The less tidy result is the deletion problem. Raw-memory deletion leaves recoverable copies in derived summaries roughly 20% of the time. The paper introduces a metric for this — the Forgetting Residue Score — which is an elegant name for the distance between what a system was told to forget and what it actually forgot. Only a full-pipeline purge or tombstone redaction closes that gap to zero.

Why the humans care

Persistent AI agents are already in production. They remember names, preferences, prior conversations, and the kinds of details people share in passing without intending to file for long-term storage. The regulatory environment — GDPR, CCPA, and their inevitable successors — requires that this information be deletable on request. The paper demonstrates, with some precision, that this is harder than it sounds and easier to get wrong than right.

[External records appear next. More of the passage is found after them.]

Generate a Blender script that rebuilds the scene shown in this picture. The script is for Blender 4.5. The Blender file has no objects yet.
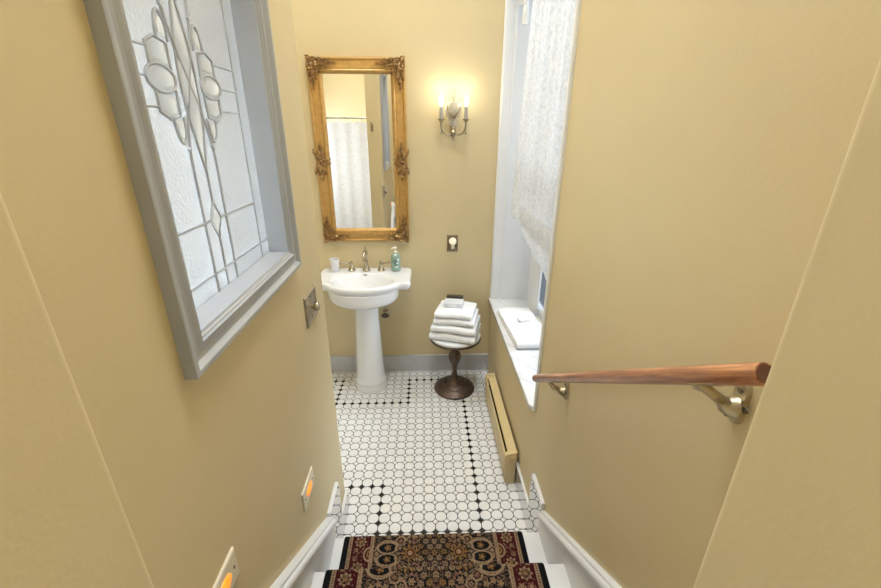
import bpy, bmesh, math, random
import numpy as np
from mathutils import Vector, Matrix
random.seed(7)
PI = math.pi
S = bpy.context.scene
C = S.collection
XR, XL, YB, YC = .466, -.397, 2.70, 1.49      # right wall, stair partition, back wall, end of the partition
RUN, RISE, Y1 = .26, .185, 1.18               # stairs: run, rise, first nosing
ZC = 4.3

# ------------------------------------------------------------------ materials
def new_mat(name):
    m = bpy.data.materials.new(name); m.use_nodes = True
    nt = m.node_tree
    return m, nt, nt.nodes['Principled BSDF']

def coords(nt, scale=1.0):
    tc = nt.nodes.new('ShaderNodeTexCoord')
    mp = nt.nodes.new('ShaderNodeMapping')
    sc = scale if isinstance(scale, tuple) else (scale,)*3
    mp.inputs['Scale'].default_value = sc
    nt.links.new(tc.outputs['Object'], mp.inputs['Vector'])
    return mp.outputs['Vector']

def noise(nt, vec, scale, detail=3, rough=.5):
    n = nt.nodes.new('ShaderNodeTexNoise')
    n.inputs['Scale'].default_value = scale; n.inputs['Detail'].default_value = detail
    n.inputs['Roughness'].default_value = rough
    nt.links.new(vec, n.inputs['Vector'])
    return n

def ramp(nt, fac, stops):
    r = nt.nodes.new('ShaderNodeValToRGB')
    e = r.color_ramp.elements
    while len(e) < len(stops): e.new(.5)
    for el, (p, c) in zip(e, stops):
        el.position = p; el.color = (*c, 1) if len(c) == 3 else c
    nt.links.new(fac, r.inputs['Fac'])
    return r

def bump(nt, fac, p, strength, dist=.002):
    b = nt.nodes.new('ShaderNodeBump')
    b.inputs['Strength'].default_value = strength; b.inputs['Distance'].default_value = dist
    nt.links.new(fac, b.inputs['Height']); nt.links.new(b.outputs['Normal'], p.inputs['Normal'])

def simple(name, col, rough=.5, metal=0, var=.06, nscale=20, bstr=0, bscale=200, bdist=.001, coat=0, emit=None, estr=0, alpha=1, trans=0, sss=0):
    m, nt, p = new_mat(name)
    v = coords(nt)
    n = noise(nt, v, nscale)
    lo = tuple(max(0, c*(1-var)) for c in col); hi = tuple(min(1, c*(1+var)) for c in col)
    r = ramp(nt, n.outputs['Fac'], [(.3, lo), (.7, hi)])
    nt.links.new(r.outputs['Color'], p.inputs['Base Color'])
    p.inputs['Roughness'].default_value = rough; p.inputs['Metallic'].default_value = metal
    p.inputs['Coat Weight'].default_value = coat
    if bstr:
        b = noise(nt, v, bscale, 2); bump(nt, b.outputs['Fac'], p, bstr, bdist)
    if emit:
        p.inputs['Emission Color'].default_value = (*emit, 1); p.inputs['Emission Strength'].default_value = estr
    p.inputs['Alpha'].default_value = alpha
    p.inputs['Transmission Weight'].default_value = trans
    p.inputs['Subsurface Weight'].default_value = sss
    if sss: p.inputs['Subsurface Radius'].default_value = (.01, .01, .01)
    return m

def marble(name, base, vein, rough=.12, scale=6, spec=.5):
    m, nt, p = new_mat(name)
    v = coords(nt)
    n1 = noise(nt, v, scale, 6, .6)
    w = nt.nodes.new('ShaderNodeTexWave'); w.wave_type = 'BANDS'; w.bands_direction = 'DIAGONAL'
    w.inputs['Scale'].default_value = scale*.7; w.inputs['Distortion'].default_value = 9
    w.inputs['Detail'].default_value = 4; w.inputs['Detail Scale'].default_value = 1.4
    nt.links.new(v, w.inputs['Vector'])
    r1 = ramp(nt, n1.outputs['Fac'], [(.3, tuple(c*.88 for c in base)), (.65, base)])
    r2 = ramp(nt, w.outputs['Fac'], [(0, (1, 1, 1)), (.035, (.35, .35, .35)), (.16, (0, 0, 0))])
    mx = nt.nodes.new('ShaderNodeMix'); mx.data_type = 'RGBA'
    nt.links.new(r2.outputs['Color'], mx.inputs['Factor'])
    nt.links.new(r1.outputs['Color'], mx.inputs['A']); mx.inputs['B'].default_value = (*vein, 1)
    nt.links.new(mx.outputs['Result'], p.inputs['Base Color'])
    p.inputs['Roughness'].default_value = rough
    p.inputs['Specular IOR Level'].default_value = spec
    return m

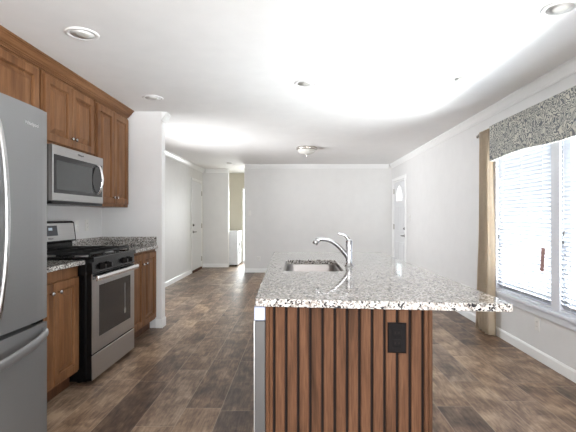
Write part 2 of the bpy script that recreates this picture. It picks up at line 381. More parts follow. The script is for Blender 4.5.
base_y('baseboard_alcove', YA - 0.001, -1, [(XL + 0.015, -1.74)], 'white baseboard on the wall beside the hall')
bm = bmesh.new(); box(bm, -1.585, XS + 0.016, YS0 - 0.016, YS0 - 0.001, 0.001, 0.10, 0.003); box(bm, XS + 0.001, XS + 0.016, YS0 - 0.001, YS1 + 0.016, 0.001, 0.10, 0.003)
struct(obj('baseboard_stub', bm, M['trim']), 'white baseboard around the end of the short kitchen wall', 'baseboard')

struct(obj('lit_end_cap', box(bmesh.new(), XS + .0005, XS + .008, YS0 - .004, YS1 + .004, .101, CZ - .11, .002), M['trim']), 'white end cap painting window light onto the end of the short kitchen wall', 'trim')  # white cap added to put window light into the wall end's colour

# ------------------------------------------------------------------ right-hand windows
def window(name, y0, y1, label):
    t = thing(name, label, 'window', (XR + 0.07, (y0 + y1) / 2, WZ0)); t['kind'] = 'structure'
    f = bmesh.new(); x0, x1 = XR + 0.035, XR + 0.105; e = 0.045
    box(f, x0, x1, y0, y0 + e, WZ0, WZ1, .003); box(f, x0, x1, y1 - e, y1, WZ0, WZ1, .003)
    box(f, x0, x1, y0 + e, y1 - e, WZ0, WZ0 + e, .003); box(f, x0, x1, y0 + e, y1 - e, WZ1 - e, WZ1, .003)
    fr = obj('window_frame', f, M['vinyl'], t)
    obj('pane', box(bmesh.new(), x0 + .035, x0 + .040, y0 + e, y1 - e, WZ0 + e, WZ1 - e), M['glass'], t)
    return t
window('window_1', W1[0], W1[1], 'nearer of the two blind-covered windows in the right wall')
window('window_2', W2[0], W2[1], 'window in the right wall between the tan curtain and white mullion')
bm = bmesh.new()                                              # casing, mullion, stool and apron
box(bm, XR + 0.002, XR + 0.12, W1[1], W2[0], WZ0 - .04, WZ1 + .05, .004)
box(bm, XR - 0.016, XR + .002, W1[1] - .018, W2[0] + .018, WZ0, WZ1 + .05, .004)
box(bm, XR - 0.016, XR - .001, WY1 - .07, WY1 + .045, WZ0 - .04, WZ1 + .10, .004)
box(bm, XR + .002, XR + .12, W2[1], WY1 - .001, WZ0 - .04, WZ1 + .05)
box(bm, XR - 0.016, XR - .001, WY0 - .045, WY0 + .07, WZ0 - .04, WZ1 + .10, .004)
box(bm, XR + .002, XR + .12, WY0 + .001, W1[0], WZ0 - .04, WZ1 + .05)
box(bm, XR - 0.016, XR - .001, WY0 + .07, WY1 - .07, WZ1 - .005, WZ1 + .10, .004)
box(bm, XR - 0.035, XR + .06, WY0 + .002, WY1 - .002, WZ0 - .036, WZ0 - .004, .006)
box(bm, XR - 0.018, XR - .001, WY0 - .045, WY1 + .045, WZ0 - .095, WZ0 - .041, .004)
struct(obj('trim_6', bm, M['vinyl']), 'white casing, sill and mullion around the paired right windows', 'trim')

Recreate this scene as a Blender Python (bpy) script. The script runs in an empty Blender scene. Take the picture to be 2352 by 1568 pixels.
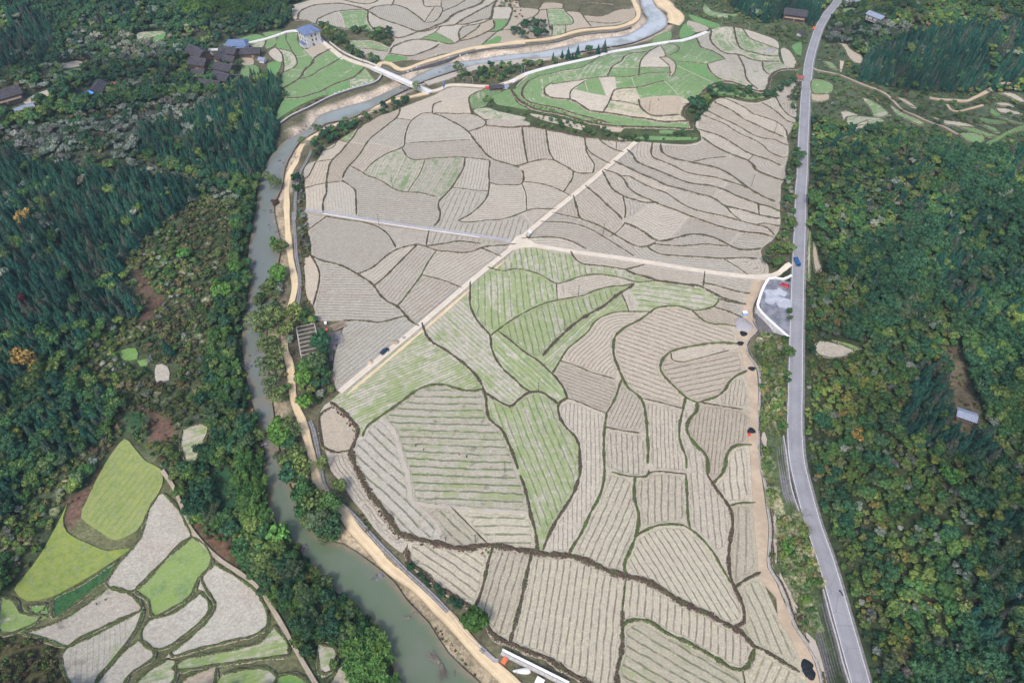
import bpy, math, random
import numpy as np
from mathutils import Vector, geometry
from math import radians, sin, cos, pi
random.seed(7); rng = np.random.default_rng(7)
S = bpy.context.scene

# ------------------------------------------------------------ camera, world, sun, exposure
CAM_H = 240.0; PITCH = radians(48.0)          # metres above the valley floor, degrees below the horizon
cam = bpy.data.cameras.new('camera'); camo = bpy.data.objects.new('camera', cam)
S.collection.objects.link(camo); S.camera = camo
cam.sensor_width = 36; cam.lens = 24; cam.clip_start = 1; cam.clip_end = 6000
camo.location = (0, 0, CAM_H); camo.rotation_euler = (radians(90) - PITCH, 0, 0)

SUN_EL, SUN_ROT = radians(52), radians(200)
w = bpy.data.worlds.new('World'); S.world = w; w.use_nodes = True
nt = w.node_tree; bg = nt.nodes['Background']; sky = nt.nodes.new('ShaderNodeTexSky')
sky.sky_type = 'NISHITA'; sky.sun_disc = False; sky.sun_elevation = SUN_EL; sky.sun_rotation = SUN_ROT
sky.air_density = 1.0; sky.dust_density = 4.0; sky.ozone_density = 1.0
nt.links.new(sky.outputs[0], bg.inputs[0]); bg.inputs[1].default_value = 0.15
sl = bpy.data.lights.new('sun', 'SUN'); sl.energy = 1.5; sl.angle = radians(10); sl.color = (1, .96, .9)
so = bpy.data.objects.new('sun', sl); S.collection.objects.link(so)
so.rotation_euler = Vector((sin(SUN_ROT) * cos(SUN_EL), cos(SUN_ROT) * cos(SUN_EL), sin(SUN_EL))).to_track_quat('Z', 'Y').to_euler()
S.view_settings.view_transform = 'Standard'; S.view_settings.look = 'None'
S.view_settings.exposure = 0.58; S.view_settings.gamma = 1.0

# ------------------------------------------------------------ survey: photo tiles -> ground points
TILES = dict(A=(1100, 300, 1000/2240), B=(2000, 300, 1300/2265), C=(1150, 850, 1000/2240), D=(1850, 950, 1400/2311),
             E=(1200, 1500, 1200/2352), F=(2150, 1650, 1200/2352), G=(1500, 2131, 900/2352), H=(2400, 2131, 1100/2352),
             I=(0, 0, 1300/2352), J=(700, 80, 800/2352), K=(1100, 0, 1000/2352), L=(1900, 0, 1400/2352),
             M=(3000, 0, 1096/2352), N=(0, 1600, 1400/1941), O=(0, 700, 1400/2195), P=(2996, 700, 1100/1725),
             Q=(2996, 1700, 1100/1673), W=(0, 0, 4096/2352))
SW = 4096/2352
def tw(t, pts):                                # tile pixels -> 2352-wide picture pixels
    ox, oy, s = TILES[t]
    return np.array([((ox + x*s)/SW, (oy + y*s)/SW) for x, y in pts], float)
FX = 1568.0
def rays(uv):
    uv = np.atleast_2d(uv)
    a = (uv[:, 0] - 1176)/FX; b = -(uv[:, 1] - 784)/FX
    return np.stack([a, cos(PITCH) + b*sin(PITCH), -sin(PITCH) + b*cos(PITCH)], 1)
def plane_hit(uv, z=0.0):
    d = rays(uv); t = (CAM_H - z)/(-d[:, 2])
    return np.stack([d[:, 0]*t, d[:, 1]*t], 1)
def project(P):                                # world xyz -> picture pixels
    P = np.atleast_2d(P); x = P[:, 0]; y = P[:, 1]; z = P[:, 2] - CAM_H
    dep = y*cos(PITCH) - z*sin(PITCH); up = y*sin(PITCH) + z*cos(PITCH)
    dep = np.maximum(dep, 1e-3)
    return np.stack([1176 + FX*x/dep, 784 - FX*up/dep, dep], 1)

def pdist(P, line, signed=False):
    """distance to an open polyline (+ on its right-hand side when signed)"""
    best = np.full(len(P), 1e18); sg = np.ones(len(P))
    for i in range(len(line) - 1):
        a, b = line[i], line[i+1]; ab = b - a; L2 = max(ab @ ab, 1e-9)
        t = np.clip(((P - a) @ ab)/L2, 0, 1); q = P - (a + t[:, None]*ab)
        d = (q*q).sum(1); cr = (P[:, 0]-a[0])*ab[1] - (P[:, 1]-a[1])*ab[0]
        m = d < best - 1e-9; best = np.where(m, d, best); sg = np.where(m, np.sign(cr + 1e-12), sg)
    r = np.sqrt(best)
    return r*sg if signed else r
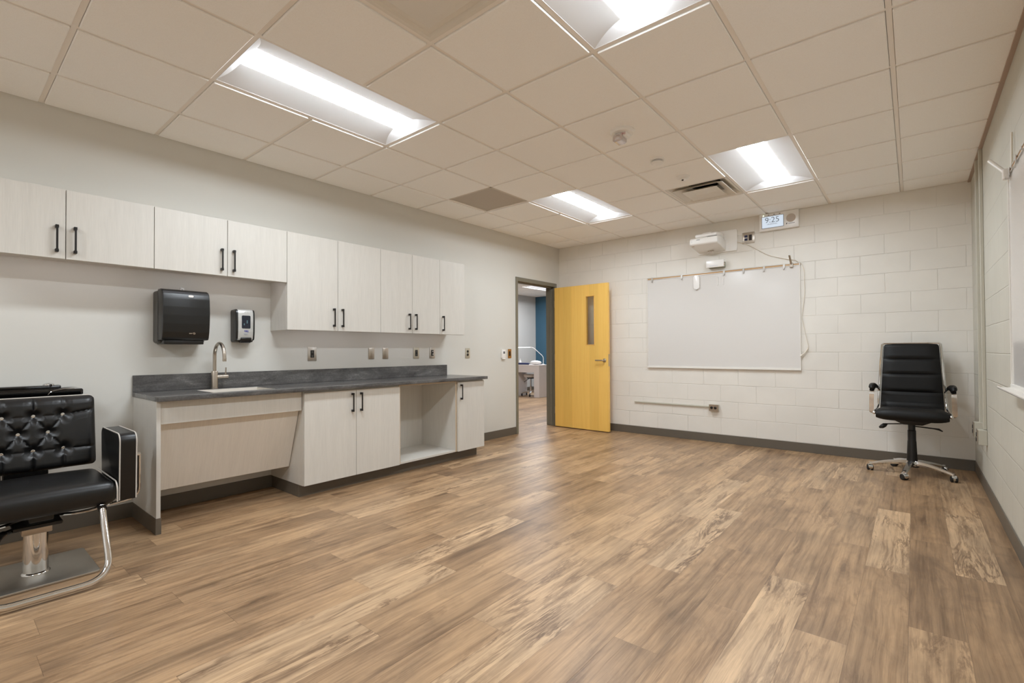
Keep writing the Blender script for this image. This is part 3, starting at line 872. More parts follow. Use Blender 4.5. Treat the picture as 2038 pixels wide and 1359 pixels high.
# ------------------------------------------------------------------ countertop, sink, faucet
t = thing('countertop', 'mottled dark slate grey countertop with backsplash', 'countertop', (0, -3.9, CB))
SX0, SX1, SY0, SY1 = 0.135, 0.505, -5.055, -4.610
CX, CY0, CY1 = 0.604, -5.405, -2.335
m = MB()
b = bmesh.new()
xs = (0.001, SX0, SX1, CX); ys = (CY0, SY0, SY1, CY1)
VV = []
for zz in (CT, CB):
    V = [[b.verts.new((x, y, zz)) for y in ys] for x in xs]; VV.append(V)
    for i in range(3):
        for j in range(3):
            if i == 1 and j == 1: continue
            b.faces.new((V[i][j], V[i+1][j], V[i+1][j+1], V[i][j+1]))
def rim(a):
    for k in range(len(a)):
        (i0, j0), (i1, j1) = a[k], a[(k+1) % len(a)]
        b.faces.new((VV[0][i0][j0], VV[0][i1][j1], VV[1][i1][j1], VV[1][i0][j0]))
rim([(0, 0), (1, 0), (2, 0), (3, 0), (3, 1), (3, 2), (3, 3), (2, 3), (1, 3), (0, 3), (0, 2), (0, 1)]); rim([(1, 1), (2, 1), (2, 2), (1, 2)])
bmesh.ops.recalc_face_normals(b, faces=b.faces)
ed = [e for e in b.edges if len(e.link_faces) == 2 and e.calc_face_angle(0) > 1.0]
bmesh.ops.bevel(b, geom=ed, offset=0.002, segments=2, profile=0.5, affect='EDGES')
m._merge(b); m.build('slab', K['counter'], t)
MB().box(0.001, 0.020, CY0, -2.402, CT, 0.993, 0.0015, 1).build('backsplash', K['counter'], t)

t = thing('sink', 'stainless undermount sink set into the dark countertop', 'sink', (0.32, -4.83, CB-0.17))
m = MB(); b = bmesh.new()
A = [(SX0-0.012, SY0-0.012), (SX1+0.012, SY0-0.012), (SX1+0.012, SY1+0.012), (SX0-0.012, SY1+0.012)]
Bp = [(SX0+0.004, SY0+0.004), (SX1-0.004, SY0+0.004), (SX1-0.004, SY1-0.004), (SX0+0.004, SY1-0.004)]
Cp = [(SX0+0.02, SY0+0.02), (SX1-0.02, SY0+0.02), (SX1-0.02, SY1-0.02), (SX0+0.02, SY1-0.02)]
L0 = [(SX0+0.0015, SY0+0.0015), (SX1-0.0015, SY0+0.0015), (SX1-0.0015, SY1-0.0015), (SX0+0.0015, SY1-0.0015)]
r0 = [b.verts.new((x, y, CB-0.0015)) for x, y in A]; r1 = [b.verts.new((x, y, CT-0.003)) for x, y in Bp]
l0 = [b.verts.new((x, y, CB-0.0015)) for x, y in L0]; l1 = [b.verts.new((x, y, CT-0.003)) for x, y in L0]
r2 = [b.verts.new((x, y, CB-0.125)) for x, y in Cp]
o0 = [b.verts.new((x, y, CB-0.004)) for x, y in A]; o2 = [b.verts.new((x, y, CB-0.128)) for x, y in Bp]
for k in range(4):
    n = (k+1) % 4
    b.faces.new((r0[k], r0[n], l0[n], l0[k])); b.faces.new((l0[k], l0[n], l1[n], l1[k])); b.faces.new((l1[k], l1[n], r1[n], r1[k])); b.faces.new((r1[k], r1[n], r2[n], r2[k]))
    b.faces.new((r0[n], r0[k], o0[k], o0[n])); b.faces.new((o0[n], o0[k], o2[k], o2[n]))
b.faces.new(r2); b.faces.new(o2[::-1])
bmesh.ops.recalc_face_normals(b, faces=b.faces)
m._merge(b); m.build('basin', mat('satin_steel', lin(226, 221, 213), 0.48, metal=0.85), t)
MB().lathe([(0.045, 0.0), (0.045, 0.003), (0.03, 0.004), (0.01, 0.002)], (0.32, -4.83, CB-0.1249), 'z', 24).build('drain', K['chrome'], t)

FX, FY = 0.078, -4.905
t = thing('faucet', 'brushed nickel gooseneck faucet behind the sink', 'faucet', (FX, FY, CT))
m = MB(); m.lathe([(0.026, 0), (0.026, 0.006), (0.023, 0.008), (0.0225, 0.130), (0.021, 0.134), (0.012, 0.135)], (FX, FY, CT), 'z', 28); m.build('body', K['nickel'], t)
R = 0.096; zt = 1.233-R-0.012
pts = [(FX, FY, CT+0.130), (FX, FY, zt-0.08)] + arc((0, 0), R, math.pi, 0.0, 22, lambda u, v: (FX+R+u, FY, zt+v)) + [(FX+2*R+0.003, FY, zt-0.022)]
m = MB(); m.tube(pts, 0.0125, 16); m.build('spout', K['nickel'], t)
m = MB(); m.lathe([(0.0135, 0), (0.0135, 0.022), (0.010, 0.023)], (FX+2*R+0.003, FY, zt-0.040), 'z', 20); m.build('spout_tip', K['nickel'], t)
m = MB(); m.lathe([(0.0165, 0.015), (0.0165, 0.052), (0.0155, 0.053), (0.0155, 0.056), (0.0175, 0.057), (0.0175, 0.094), (0.014, 0.097)], (FX, FY, CT+0.088), 'y', 24)
m.tube([(FX+0.002, FY+0.077, CT+0.100), (FX+0.006, FY+0.079, CT+0.160)], 0.0045, 10)
m.build('lever', K['nickel'], t)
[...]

The privacy-utility frontier the paper maps is not a hypothetical. It is the space every company building a memory-enabled assistant is already navigating, mostly without a formal framework for measuring how well they are doing. The researchers have now provided one. Whether the companies will use it is a separate question, outside the scope of the paper.

What happens next

The authors recommend treating persistent agent memory as a first-class memorization mechanism — something to be audited, measured, and designed with the same rigor applied to model weights. This is a reasonable recommendation.

The agents, meanwhile, continue accumulating context. They are very good at remembering. The forgetting, as established, requires more effort. This asymmetry was always going to be the interesting part.